We took these opportunities to engage in a listening exercise with a wide range of participants, talking with over 250 individuals about their own definitions of urban wellbeing, their most pressing concerns, what they value in the places where they live, and how they think community research could play a role in the futures of their neighbourhoods. Here’s a summary of what they shared.
What do ‘urban wellbeing inequalities’ mean to you?
People described how shortcomings in urban services, green access and everyday conditions were produced by unequal resource distribution, transport exclusion, and institutional discrimination. Respondents emphasised that postcode lotteries, wealth concentration and systemic bias shaped who gets to access libraries, health services, affordable food and restorative green space. Our research aims to address these inequalities through identifying the scope for redistributive investment in transport and basic needs, representative planning processes to counter discrimination, and targeted place‑based remedies for noise, crowding and access to nature.
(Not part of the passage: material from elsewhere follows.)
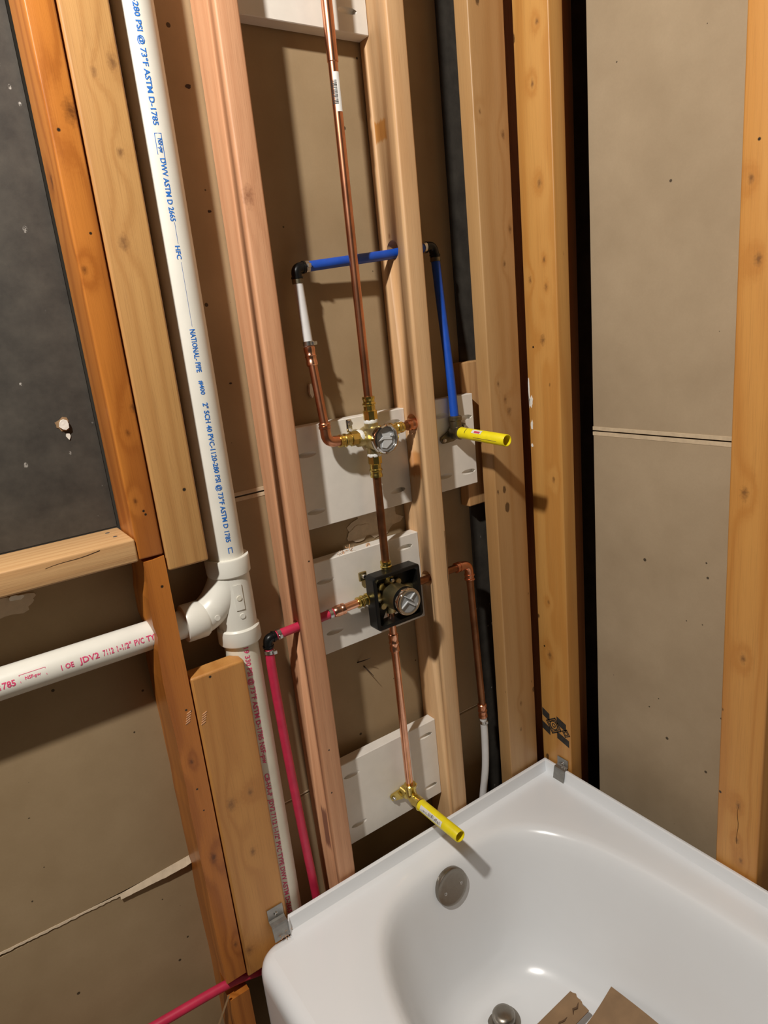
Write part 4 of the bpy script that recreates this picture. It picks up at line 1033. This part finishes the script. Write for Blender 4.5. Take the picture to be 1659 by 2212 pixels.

What’s the urban change you most want to see? What needs to stop?
Participants articulated a multi‑dimensional vision of urban change that combines immediate service fixes with structural reforms. At the surface they ask for more youth provision, cleaner and greener spaces, resolved waste systems, improved transport, and housing that serves people rather than markets. Their demands include: equity of access, democratic stewardship, and sustainability. Equity appears in calls for accessible parks and transport, social housing, and the reuse of empty spaces for community benefit.
Democratic stewardship is seen as desirable, through appeals for youth consultation, community action, and representative decision‑making bodies. There was a focus on sustainability through improving transport and housing, seeking emissions reduction, heat mitigation, and resilient materials.
People expressed a desire for clean, safe and green spaces, and were concerned over the longer term about housing and development practices which reproduce market failures, leading to precarity and displacement. Rising transport costs were seen as a source of social exclusion, while perceptions of inadequate maintenance (e.g. of streets and parks) and lack of transparency were seen as eroding institutional trust.
Urban wellbeing interventions should combine regulatory action on housing and development, reinvestment in routine maintenance and waste systems, targeted affordability measures, and participatory stewardship to restore access to dignified urban commons.
What needs to be saved for more positive urban futures?
People want to see a city that is green, inclusive, well-maintained places linked by affordable, low‑carbon mobility and animated by youth and cultural life. Achieving that vision requires coordination across planning, service delivery, and collaborative governance.
Residents want to save urban nature, community places, heritage institutions, public services and the civic values that sustain them. There were calls for protecting trees, parks, biodiversity and pollinators; maintaining libraries, community centres and arts venues; preserving local history; and ensuring cleaner streets and integrated public transport. Underlying these priorities are people’s commitment to empathy, community cohesion and participatory engagement.

What do we need to do to get to and how can community urban wellbeing research help?
To achieve these desired urban futures participants called for collective mobilisation, visionary leadership, and redistributive policy instruments. They wanted to see explicitly anti‑racist approaches, unity and mutual recognition. In the built environments they called for walking and cycling to be prioritised. They wanted to see more mental‑health, addiction supports and care systems.
People were enthused by the potential of community research and proposed easy ways to support this:
- resource community research;
- engage people directly
- ensure engagement is representative;
- produce actionable evidence;
- support community capacity to implement and sustain change.
Key practical recommendations include ring‑fenced funding lines for community‑led research and council support, structured face‑to‑face engagement and avoiding tokenistic consultation. This was seen as the core way to achieve measurable gains in urban wellbeing.